Reason and Meaning

Module Leader:
Ruben Noorloos
Status:
Confirmed
Year/Term:
2019-2020 Summer
Level:
Immersion 1
Division:
Natural Sciences
Credit:
8

This module provides an introduction to the study of reasoning and meaning. It deals with such questions as, What is an argument? How do we study arguments? and What is the meaning of a text? These are core questions not just for philosophy, but for logic and linguistics, and in addition their study provides central skills for any area of study that involves arguments and texts (so, basically, any area of study at all).
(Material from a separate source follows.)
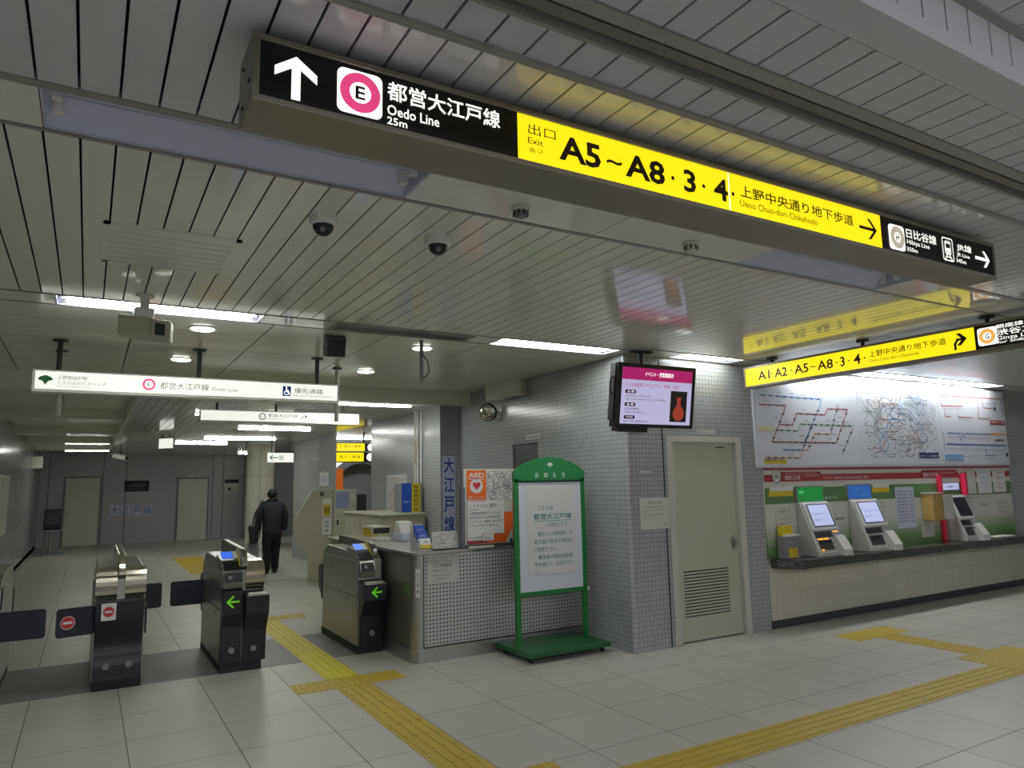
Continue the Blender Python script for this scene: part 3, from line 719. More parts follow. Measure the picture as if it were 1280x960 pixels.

The module begins by considering the fundamental features of an argument, such as its logical form, and its validity and soundness. Then we move into the formal study of reasoning as such, with an introduction to propositional and predicate logic. Among other things, students learn how to construct truth tables for logical statements, and they learn how to translate sentences of natural language into logical notation. The second half of the module gives an introduction to semantics, the branch of linguistics and logic that deals with the formal study of linguistic meaning. Underlying the entire module is the question to what extent reasoning and meaning can be given a (completely) formal or computational treatment. This manifests in two questions in the second half of the course: first, are computers capable of reasoning and meaning things the way humans are capable of it? And second, is a formal theory of meaning even possible in the first place?